A long, drawn-out SaaS onboarding process is a momentum killer, and puts your customer (and you) at risk for low product engagement. And low product engagement is, unfortunately, a churn indicator.
Many things come together in a melting pot to impact SaaS customer churn, but onboarding is certainly a big component.
In an ideal world, there is very little for the customer to do to get onboarded. The product steps the new user through set up in a simple, wizard-like format. And just like that, the customer is done with half their onboarding in a few minutes. From there, all that’s left is to get oriented with the new tool and start to work.
Ok, now back to the real world. Lots of SaaS platforms don’t have this type of automated setup. For these SaaS companies when a customer signs up the first thing that happens is customer success reaches out to set up a call to help facilitate onboarding and get the customer up and running quickly.
If you talk to ten SaaS companies, they will tell you a customer can be onboarded and trained in just a day or so. And it’s true.
But, if you ask how long their average onboarding period is, they might tell you 3-4 weeks. Also true.
And if you ask 10 customers, they may tell you that their onboarding actually took 8-10+ weeks. That’s the only truth that matters.
Why the disconnect between what’s possible and what’s reality?
Reality is messier than we’d like it to be. You do a kickoff call with a new customer, you walk them through the onboarding steps and ask them to send a few things so you can start to get them set up (or you give them a bunch of things to go do in your software so they can set up themselves). They leave the call excited and optimistic that they can gather up things quickly and get going in short order.
But then they jump back into all their other meetings, responsibilities, and action items. Suddenly you’ve dropped down their priority list. A few days go by, and you’re farther down the list. And suddenly a week or 10 days have gone by and they haven’t even touched the list of things they need to do to get onboarded.
And now there’s a bit of a negative feeling when they think about your product because they know they are behind. You are 10 or 15 days into a subscription and you already have to battle and unspoken, “Ugh, I have to get to that this week” feeling. This is just the way it is.
What slows down SaaS onboarding?
What can slow down customer onboarding?

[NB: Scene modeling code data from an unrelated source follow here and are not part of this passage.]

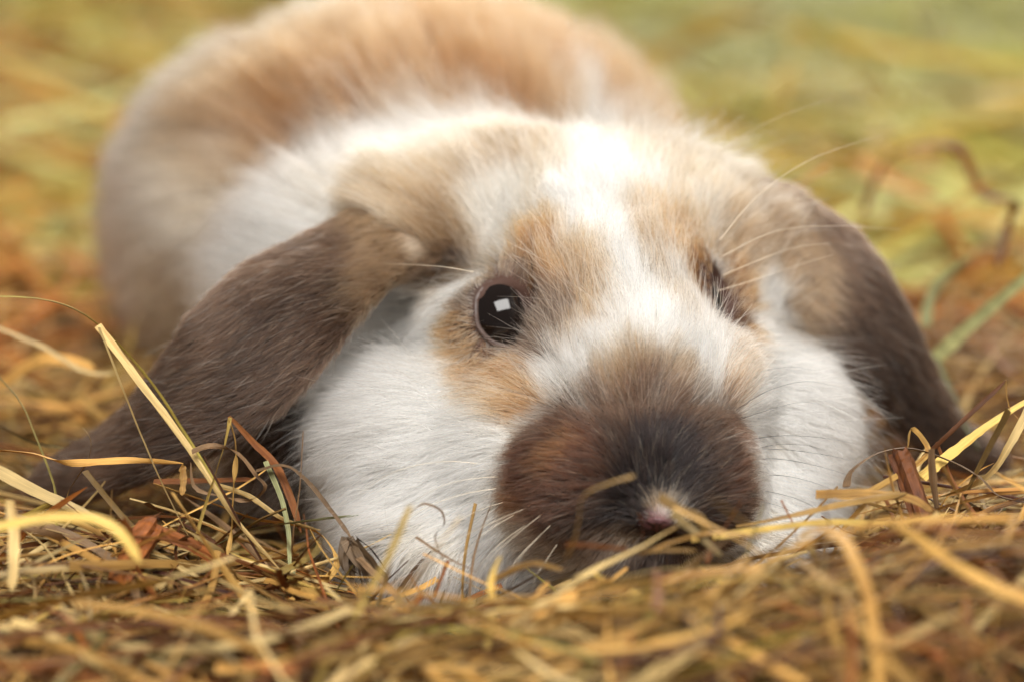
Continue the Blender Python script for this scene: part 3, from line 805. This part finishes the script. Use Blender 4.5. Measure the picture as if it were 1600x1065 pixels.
TONES = {  # linear
 'pale straw': hexc('e4c584'), 'golden': hexc('c49650'), 'rusty brown': hexc('7c4a20'), 'olive green': hexc('948640'), 'grey brown': hexc('84684a'), 'tan': hexc('b08a4a'),
 'yellow': hexc('ccac5c'), 'sage green': hexc('9c9c6c')}
TN_ = list(TONES); TV = np.array([TONES[k] for k in TN_])
def blades(P, width, thick, tone, rs, taper=.5):
    """P (S,n,3) world centimetres -> verts, quads, colours, fibre coordinates"""
    S, n, _ = P.shape
    T = nrm(np.gradient(P, axis=1))
    up = nrm(np.array([0, 0, 1.0]) + rs.normal(0, .6, (S, 1, 3)))
    A = nrm(np.cross(T, up)); B = np.cross(A, T)
    # slow twist
    tw = rs.normal(0, .6, (S, 1)) + rs.normal(0, 1.0, (S, 1)) * np.linspace(0, 1, n)[None]
    A, B = A * np.cos(tw)[..., None] + B * np.sin(tw)[..., None], B * np.cos(tw)[..., None] - A * np.sin(tw)[..., None]
    s = np.linspace(0, 1, n)
    wprof = (1 - taper * s ** 2)[None] * np.minimum(1, (1 - s) * 8 + .15)[None] * np.ones((S, 1)) * (1 + .05 * rs.normal(0, 1, (S, n)))
    hw = (width[:, None] * .5 * wprof)[..., None]; ht = (thick[:, None] * .5 * np.ones((1, n)))[..., None]
    cup = np.where(rs.random((S, 1, 1)) < .5, -.6, 1.0)
    m0 = P + B * ht
    m1 = P - B * ht * cup
    ring = np.stack([P - A * hw, m0, P + A * hw, P + A * hw, m1, P - A * hw], 2)   # S,n,6,3: crisp along both edges
    V = ring.reshape(-1, 3)
    b = (np.arange(S)[:, None, None] * n * 6 + np.arange(n - 1)[None, :, None] * 6)
    j = np.array([0, 1, 3, 4])[None, None]
    q = np.stack([b + j, b + j + 1, b + 6 + j + 1, b + 6 + j], -1).reshape(-1, 4)
    colr = np.repeat(tone[:, None], n, 1)
    colr = colr * np.exp(.42 * rs.normal(0, 1, (S, 1, 1))) * (1 + .08 * rs.normal(0, 1, (S, n, 1)))
    colr = colr * np.minimum(1, .86 / colr.max(-1, keepdims=True))
    colr = np.repeat(np.clip(colr, .01, .9)[:, :, None], 6, 2).reshape(-1, 3)
    ln = np.concatenate([np.zeros((S, 1)), np.cumsum(np.linalg.norm(np.diff(P, axis=1), axis=2), 1)], 1)
    fib = np.zeros((S, n, 6, 3)); fib[..., 0] = np.array([0, .5, 1, 1.2, 1.7, 2.2]) * (width[:, None, None] / .2); fib[..., 1] = ln[:, :, None] + rs.random((S, 1, 1)) * 500; fib[..., 2] = rs.random((S, 1, 1)) * 50
    return V, q, colr, fib.reshape(-1, 3)
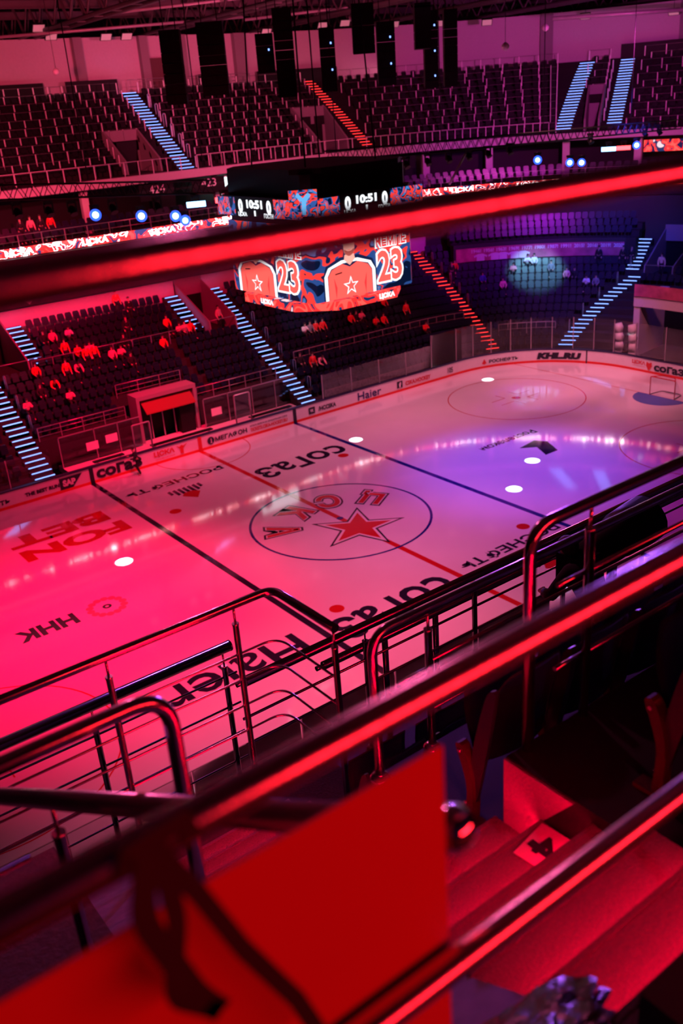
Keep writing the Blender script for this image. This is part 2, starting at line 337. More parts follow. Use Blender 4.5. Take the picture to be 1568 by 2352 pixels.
# ================================================================ BOARDS
def rinkpath(t, rho, z): return W(t, rho, z)
board = thing('rink_boards', 'white advertising boards with dark cap round the far side of the rink', 'boards')
def sw(name, a, b, prof, m, parent, step=1.0): mb = MB(); sweep(mb, a, b, prof, step); return mb.build(name, m, parent)
T1 = 80.0
sw('board_panel', -30, 64.0, [(8.5, 0.0), (8.5, 0.95), (8.62, 0.95), (8.62, 0.0)], M_BOARD, board)
sw('board_cap', -30, 64.0, [(8.46, .95), (8.46, 1.03), (8.7, 1.03), (8.7, .95)], M_BCAP, board)
sw('kick_plate', -30, 64.0, [(8.485, 0.005), (8.485, 0.17), (8.5, 0.17), (8.5, 0.005)], M_KICK, board)
for t in (-7.0, 0.0, 7.0, 47.5):
    sw('board_joint', t-.12, t+.12, [(8.47, 0.0), (8.47, .96), (8.5, .96), (8.5, 0)], M_INKR if t == 0 else M_INK, board)
def bt(name, body, t, z, wd, ht, m=M_INK, bold=.03, rho=8.47, parent=board, **k):
    # letters wrapped on the board face; reading direction follows +t
    me = fit_text(body, wd, ht, bold, **k); mapmesh(me, lambda a, b_, z_: W(t+a*RR/8.5 if t > TC and t < TE else t+a, rho, z+b_)); return link(name, me, m, parent)
bt('insurer_sign', 'coгaз', -5.3, .52, 2.85, .62, bold=.04)
bt('club_sign', 'ЦСКА', -2.4, .60, 1.35, .38, M_INKR, .04); bt('club_sign_line', 'хоккейный клуб', -2.4, .30, 1.3, .07, M_INKR)
def relief(name, pts, t, z, m, rho=8.47, parent=board): return link(name, mapmesh(MB().poly([(x, y, 0) for x, y in pts]).mesh(name), lambda a, b_, c: W(t+a, rho, z+b_)), m, parent)
relief('horse_emblem', [(-.35, .3), (-.12, .05), (-.1, -.25), (.1, -.28), (.12, .05), (.4, .33), (.15, .2), (0, .28), (-.15, .18)], -1.25, .5, M_INKR)
link('telecom_badge', mapmesh(MB().disc((0, 0, 0), .24, 24).mesh('b'), lambda a, b_, c: W(.75+a, 8.47, .5+b_)), M_INK, board)
link('telecom_badge_cut', mapmesh(MB().poly([(-.02, .14, 0), (.03, .14, 0), (.03, -.1, 0), (.1, -.15, 0), (-.1, -.15, 0), (-.02, -.1, 0)]).mesh('b'), lambda a, b_, c: W(.77+a, 8.465, .5+b_)), M_BOARD, board)
bt('telecom_sign', 'МЕГАФОН', 2.2, .5, 2.3, .33)
bt('ticket_sign', 'КУПИТЬ БИЛЕТЫ НА ОФИЦИАЛЬНОМ САЙТЕ', 5.0, .68, 2.8, .15, M_INK, .03); bt('ticket_sign', 'TICKETS.CSKA-HOCKEY.RU', 5.0, .42, 2.8, .23, M_INKR, .04)
relief('network_badge', [(-.25, -.22), (.25, -.22), (.25, .22), (-.25, .22)], 8.35, .52, M_INK); bt('network_badge_letters', 'VK', 8.35, .52, .3, .2, M_BOARD, .06, 8.465)
bt('network_sign', '/HCCSKA', 9.6, .5, 1.45, .3, M_INK, .04)
bt('appliance_sign', 'Haier', 13.2, .52, 2.05, .55, mat('print_navy', (.01, .015, .16), .4), .012)
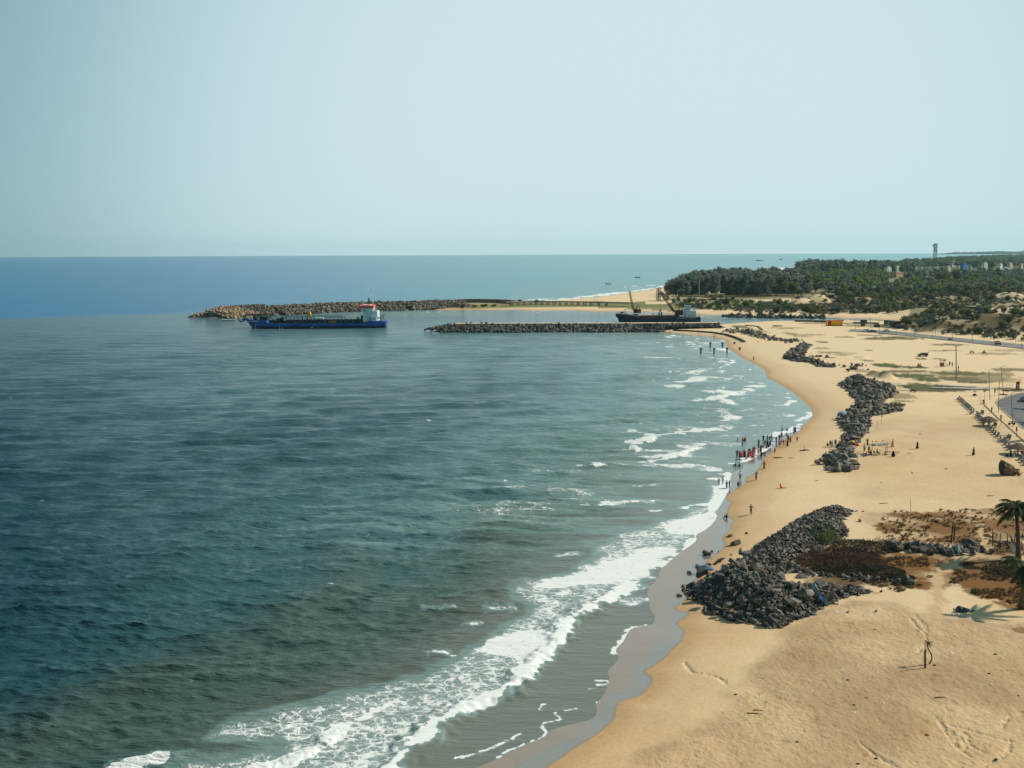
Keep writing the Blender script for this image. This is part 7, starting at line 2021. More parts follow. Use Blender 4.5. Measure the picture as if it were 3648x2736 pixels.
for a, b, lb in [(1852, 1071, 'dark boulder heap at the left of the quay bank top'), (1912, 1071, 'dark boulder heap over the middle of the quay bank'), (1802, 1070, 'small black rock heap on the breakwater crest')]:
    q = Vector((*at0(a, b, 3.5), 3.5)); e = empty('rock_heap', q, 0, lb, 'rocks'); mb = MB(); mb.lathe([(1.8, -1.5), (1.5, .3), (.8, .9), (.1, 1.1)], (0, 0, 0), 7, 1.3, .8); mb.build('stone', ROCK, e)
p = g(2122, 1075); e = empty('frame', p, 0, 'small wooden goal-like frame on the far sand', 'frame'); mb = MB(); w_ = 11 * mpp(p); mb.tube([(-w_ / 2, 0, 0), (-w_ / 2, 0, 2.8), (w_ / 2, 0, 2.8), (w_ / 2, 0, 0)], .18, 5); mb.build('beam', WOOD, e)
# derelict gantry behind the barge
p = g(2365, 1071); e = empty('gantry', p, 0, 'rusty lattice gantry with a slanting arm at the left end of the grove', 'gantry'); k = mpp(p)
mb = MB()
for x0 in (-24, -16, 14): lattice(mb, (x0 * k, 0, 0), ((x0 + 1) * k, 0, (44 if x0 != 14 else 40) * k), 1.6, 1.4, 8, .12)
for zz in (12, 22, 34, 44): mb.tube([(-24 * k, 0, zz * k), (-14 * k, 0, zz * k)], .15, 4)
mb.tube([(-24 * k, 0, 44 * k), (-18 * k, 0, 47 * k), (-6 * k, 0, 44 * k)], .16, 4)
mb.build('tower', WOOD, e)
mb = MB(); lattice(mb, (-14 * k, -1, 29 * k), (14 * k, -1, 6 * k), 2.2, 3.2, 9, .22); mb.build('slanting_arm', RUST, e)
# ---- block houses with tanks, sheds, domes and heaps
for (a, w_, lb) in [(2533, 30, 'tan block house with a white roof tank, left of the pair'), (2567, 30, 'tan block house with a white roof tank, right of the pair')]:
    e, ww, hh_ = hut('block_house', a, 1061, 1048, w_, 6, WALLT, WALLT, lb, 'house')
    k = ww / w_
    mb = MB(); mb.lathe([(.9, 0), (1.0, .2), (1.0, 1.5), (.4, 1.9)], (-6 * k, 2, hh_ + .3), 12); mb.build('water_tank', WALLW, e)
def dome(px_, pyb, r_, lb, legs=True):
    p = g(px_, pyb); e = empty('dome', p, 0, lb, 'dome'); mb = MB()
    mb.lathe([(r_, 0), (r_ * .96, r_ * .28), (r_ * .8, r_ * .55), (r_ * .5, r_ * .78), (r_ * .05, r_ * .88)], (0, 0, 1.5 if legs else 0), 20)
    mb.build('shell', mat('white_dome', (.80, .82, .80), .5), e, True)
    if legs: mb = MB(); mb.lathe([(r_ * .95, -.5), (r_ * .95, 1.5)], (0, 0, 0), 20); mb.build('base_ring', WALLG, e)
dome(2971, 1043, 3.4, 'larger white dome among the trees, left of the dark tent'); dome(3179, 1042, 3.0, 'smaller white dome in front of the dark shed', False)
hut('shed', 2935, 1060, 1040, 13, 4, WALLG, DSTEEL, 'grey upright shed left of the larger white dome')
hut('shed', 2960, 1062, 1050, 24, 5, mat('dark_green_shed', (.05, .07, .05), .8), WALLG, 'low dark shed under the larger white dome', openf=False)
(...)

Let me count the ways…
* Your product is harder than they expected it to be.* Your product is harder than sales made it seem like it would be.* Your product is harder than your marketing & messaging promised it would be.* Your product doesn’t deliver the value or business impact they thought it would, in a short enough time frame to keep their attention and interest.* Your customers are busy and have competing priorities.* Your customers de-prioritize initiatives, even after they have purchased and paid, just because that’s how business works sometimes.